"""

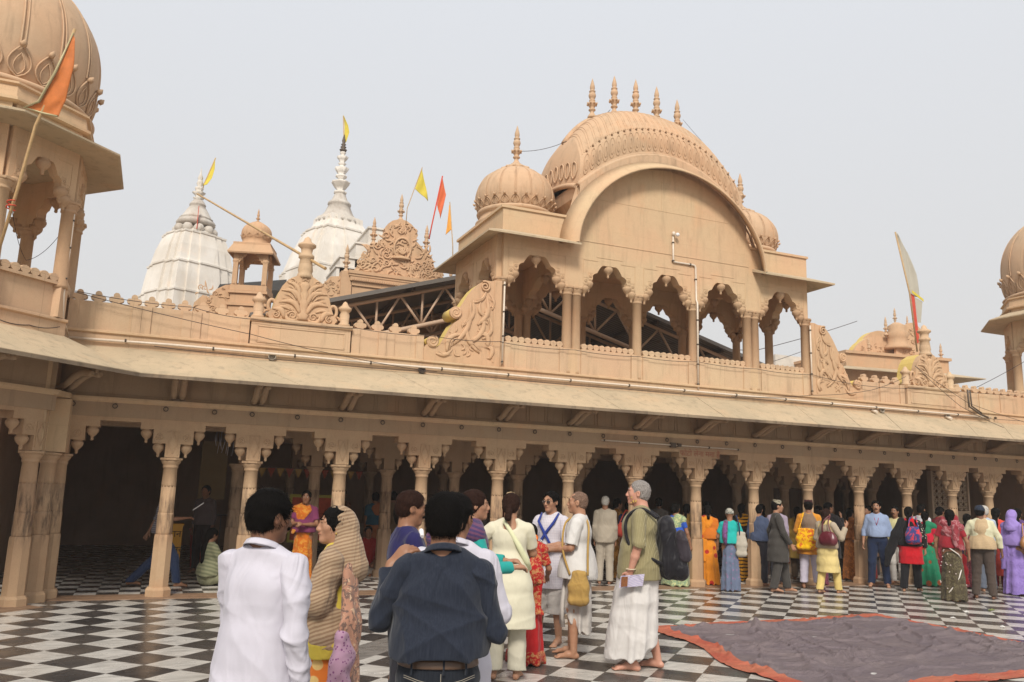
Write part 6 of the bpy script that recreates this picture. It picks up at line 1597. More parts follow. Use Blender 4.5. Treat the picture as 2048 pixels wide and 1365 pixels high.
link('shawl_end',T.mesh('shawl_end',.007,lambda x,y,z:-.006*np.sin(80*x+3*np.sin(8*z))),SH2,o)
hair(f,'tied',HB,.006,t)
S_=SDF(); M_=np.array(f.hrot()).T; E=lambda c,r,kk=.02,op='add': S_.ell(f.hp_(c),A3(*r)*k,kk,op,M_)
E((0,-.026,.028),(.092,.108,.102)); S_.ch([f.hp_((0,-.07,-.03)),f.up((0,-.07,1.42)),f.up((0,-.09,1.33))],[.09*k,.10*k,.13*k],.05); E((0,.112,-.020),(.14,.115,.17),.012,'sub'); S_.cap(f.hp_((0,.08,-.09)),f.up((0,.14,1.33)),.085*k,.06*k,.02,None,'sub'); S_.cut((0,0,-1),-1.24*k)
link('head_cloth',S_.mesh('head_cloth',.006,wrinkle(.005,9,10,16)),SH1,o)
skirt(f,cloth('orange_dotted_sari',(.72,.20,.035),(.75,.52,.20),'dots',1.3),.009,t,r0=(.15,.125),r1=(.22,.19),nf=9,fa=.016,seed=4,top=.98)
shirt(f,'blouse',cloth('olive_yellow_drape',(.52,.40,.06)),.010,t,g=.03,hem=.80,sl=(0,0),flare=1.05,wr=.01,seed=6)
face_bits(f,t,.006,hm=HB)
m=MB(); q=f.hp_((-.084,.003,-.040)); m.tube([q,q+A3(0,0,-.012)],.004,6); m.build('earring',plain('gold',(.6,.4,.1),.3,.8),t)
b=bag('lilac cloth bag with small purple flowers hanging behind the shawled woman',1.03,5.06,hd,cloth('lilac_floral_bag',(.40,.24,.33),(.18,.06,.16),'floral',5),(-.17,-.13,.74),(.27,.12,.36),[],h=.008,seed=12)
t2=thing('plastic_bag','white plastic bag held in front by the shawled woman','bag',(1.03,5.06,0),R(hd-90)); S_=SDF(); S_.ch([(-.02,.34,1.05),(-.01,.34,.95),(0,.33,.82)],[.02,.055,.085],.03,((1,0,0),1.6))
N=NT('translucent_white_plastic'); N.b.inputs['Transmission Weight'].default_value=.35; mpl=N.fin((.66,.63,.60),.3,0,.5); link('bag_body',S_.mesh('bag_body',.008,wrinkle(.012,3,18,20)),mpl,t2)
# --- man in the dark denim shirt
f,t,hd=mk('man seen from behind in a dark blue denim shirt, belt and jeans, elbows out',1.215,3.62,4,1.675,.006,SK,fat=1.02,sw=1.04,head=(-6,-4,0),
  L=((-.262,.04,1.145),(-.228,.15,1.375),(.62,.05,.62)),Rr=((.245,-.03,1.11),(.19,.22,1.10)),curl=(.55,.8),hn=((-.45,-.6,.6),None))
DEN=cloth('dark_denim_shirt',(.014,.018,.030),(.032,.039,.056),'weave',bump=.3)
shirt(f,'shirt',DEN,.006,t,g=.022,hem=.995,sl=(.93,.97),flare=1.12,ft=1.10,box=.10,wr=.019,seed=21,collar=True)
JN=cloth('dark_blue_jeans',(.012,.015,.022),(.03,.035,.045),'weave'); o=trousers(f,JN,.009,t,top=1.01,wr=.006)
k=f.k; bl=belt(f,t,.006,plain('brown_leather_belt',(.09,.05,.03),.35,0,.5))
m=MB()
for x in (-.12,.015,.11): m.bar((x,-.132*k+.4*x*x,1.02*k),(x,-.138*k+.4*x*x,.945*k),.012,.008)
m.build('belt_loops',JN,o)
m=MB(); th=plain('jeans_stitch',(.28,.25,.2),.7)
for s in (-1,1):
    m.tube([(s*.15,-.105,.94*k),(s*.09,-.142,.925*k),(s*.01,-.150,.905*k)],.0016,4)
    m.tube([(s*.15,-.107,.932*k),(s*.09,-.144,.917*k),(s*.01,-.152,.897*k)],.0016,4)
m.tube([(.004,-.137,.95*k),(.004,-.145,.86*k)],.0016,4); m.build('stitching',th,o)
hair(f,'thick',HB,.0055,t,seed=8)
# --- second white-shirted man behind the denim shirt
f,t,hd=mk('man in a white kurta with thin red collar stitching, mostly hidden behind the denim-shirted man',1.42,4.05,-8,1.675,.009,SK,fat=1.0,sw=.98,head=(-18,-4,0),L=((-.22,.05,1.1),(-.1,.25,1.1)),Rr=((.24,.03,1.12),(.16,.2,1.0)))
shirt(f,'kurta',WHITE,.009,t,g=.022,hem=.55,sl=(.95,.95),flare=1.25,wr=.008,seed=31,collar=True); trousers(f,WHITE,.012,t); hair(f,'short',HB,.008,t)
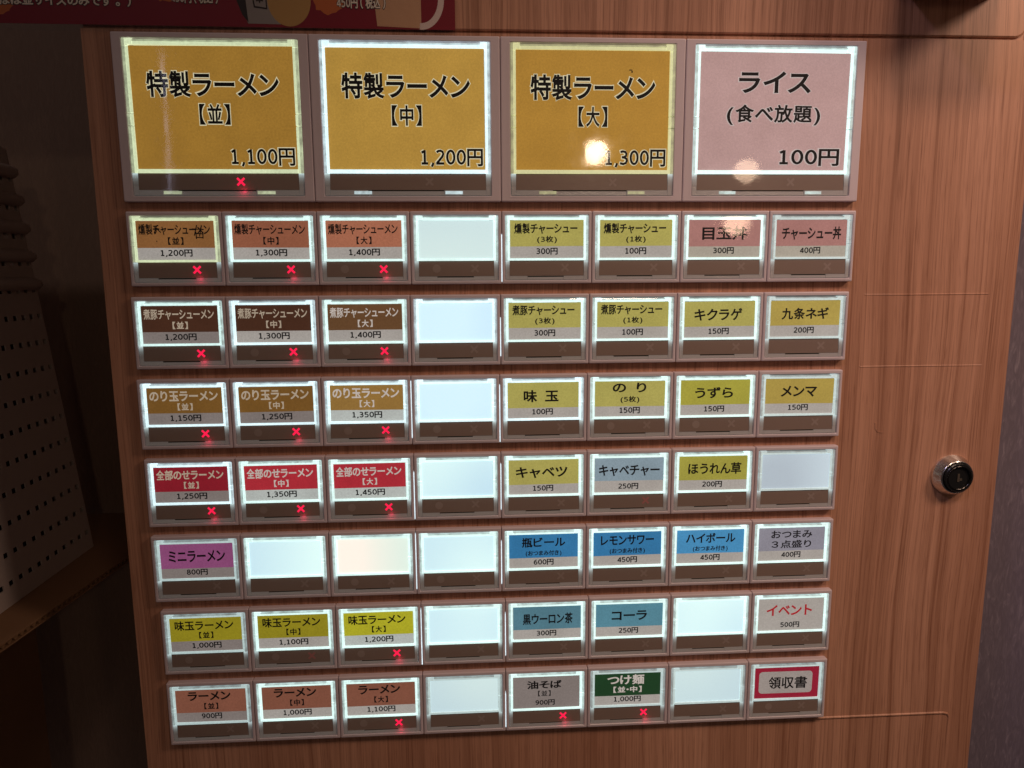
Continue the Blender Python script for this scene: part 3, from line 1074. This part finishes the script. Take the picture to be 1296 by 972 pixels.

"""

TO DO
Leave images out of the retyped records; keep all else exact.

WRITTEN RESPONSE
Write part 6 of the bpy script that recreates this picture. It picks up at line 1597. More parts follow. Use Blender 4.5. Treat the picture as 2048 pixels wide and 1365 pixels high.
link('shawl_end',T.mesh('shawl_end',.007,lambda x,y,z:-.006*np.sin(80*x+3*np.sin(8*z))),SH2,o)
hair(f,'tied',HB,.006,t)
S_=SDF(); M_=np.array(f.hrot()).T; E=lambda c,r,kk=.02,op='add': S_.ell(f.hp_(c),A3(*r)*k,kk,op,M_)
E((0,-.026,.028),(.092,.108,.102)); S_.ch([f.hp_((0,-.07,-.03)),f.up((0,-.07,1.42)),f.up((0,-.09,1.33))],[.09*k,.10*k,.13*k],.05); E((0,.112,-.020),(.14,.115,.17),.012,'sub'); S_.cap(f.hp_((0,.08,-.09)),f.up((0,.14,1.33)),.085*k,.06*k,.02,None,'sub'); S_.cut((0,0,-1),-1.24*k)
link('head_cloth',S_.mesh('head_cloth',.006,wrinkle(.005,9,10,16)),SH1,o)
skirt(f,cloth('orange_dotted_sari',(.72,.20,.035),(.75,.52,.20),'dots',1.3),.009,t,r0=(.15,.125),r1=(.22,.19),nf=9,fa=.016,seed=4,top=.98)
shirt(f,'blouse',cloth('olive_yellow_drape',(.52,.40,.06)),.010,t,g=.03,hem=.80,sl=(0,0),flare=1.05,wr=.01,seed=6)
face_bits(f,t,.006,hm=HB)
m=MB(); q=f.hp_((-.084,.003,-.040)); m.tube([q,q+A3(0,0,-.012)],.004,6); m.build('earring',plain('gold',(.6,.4,.1),.3,.8),t)
b=bag('lilac cloth bag with small purple flowers hanging behind the shawled woman',1.03,5.06,hd,cloth('lilac_floral_bag',(.40,.24,.33),(.18,.06,.16),'floral',5),(-.17,-.13,.74),(.27,.12,.36),[],h=.008,seed=12)
t2=thing('plastic_bag','white plastic bag held in front by the shawled woman','bag',(1.03,5.06,0),R(hd-90)); S_=SDF(); S_.ch([(-.02,.34,1.05),(-.01,.34,.95),(0,.33,.82)],[.02,.055,.085],.03,((1,0,0),1.6))
N=NT('translucent_white_plastic'); N.b.inputs['Transmission Weight'].default_value=.35; mpl=N.fin((.66,.63,.60),.3,0,.5); link('bag_body',S_.mesh('bag_body',.008,wrinkle(.012,3,18,20)),mpl,t2)
# --- man in the dark denim shirt
f,t,hd=mk('man seen from behind in a dark blue denim shirt, belt and jeans, elbows out',1.215,3.62,4,1.675,.006,SK,fat=1.02,sw=1.04,head=(-6,-4,0),
  L=((-.262,.04,1.145),(-.228,.15,1.375),(.62,.05,.62)),Rr=((.245,-.03,1.11),(.19,.22,1.10)),curl=(.55,.8),hn=((-.45,-.6,.6),None))
DEN=cloth('dark_denim_shirt',(.014,.018,.030),(.032,.039,.056),'weave',bump=.3)
shirt(f,'shirt',DEN,.006,t,g=.022,hem=.995,sl=(.93,.97),flare=1.12,ft=1.10,box=.10,wr=.019,seed=21,collar=True)
JN=cloth('dark_blue_jeans',(.012,.015,.022),(.03,.035,.045),'weave'); o=trousers(f,JN,.009,t,top=1.01,wr=.006)
k=f.k; bl=belt(f,t,.006,plain('brown_leather_belt',(.09,.05,.03),.35,0,.5))
m=MB()
for x in (-.12,.015,.11): m.bar((x,-.132*k+.4*x*x,1.02*k),(x,-.138*k+.4*x*x,.945*k),.012,.008)
m.build('belt_loops',JN,o)
m=MB(); th=plain('jeans_stitch',(.28,.25,.2),.7)
for s in (-1,1):
    m.tube([(s*.15,-.105,.94*k),(s*.09,-.142,.925*k),(s*.01,-.150,.905*k)],.0016,4)
    m.tube([(s*.15,-.107,.932*k),(s*.09,-.144,.917*k),(s*.01,-.152,.897*k)],.0016,4)
m.tube([(.004,-.137,.95*k),(.004,-.145,.86*k)],.0016,4); m.build('stitching',th,o)
hair(f,'thick',HB,.0055,t,seed=8)
# --- second white-shirted man behind the denim shirt
f,t,hd=mk('man in a white kurta with thin red collar stitching, mostly hidden behind the denim-shirted man',1.42,4.05,-8,1.675,.009,SK,fat=1.0,sw=.98,head=(-18,-4,0),L=((-.22,.05,1.1),(-.1,.25,1.1)),Rr=((.24,.03,1.12),(.16,.2,1.0)))
shirt(f,'kurta',WHITE,.009,t,g=.022,hem=.55,sl=(.95,.95),flare=1.25,wr=.008,seed=31,collar=True); trousers(f,WHITE,.012,t); hair(f,'short',HB,.008,t)
Continue the Blender Python script for this scene: part 3, from line 1074. This part finishes the script. Take the picture to be 1296 by 972 pixels.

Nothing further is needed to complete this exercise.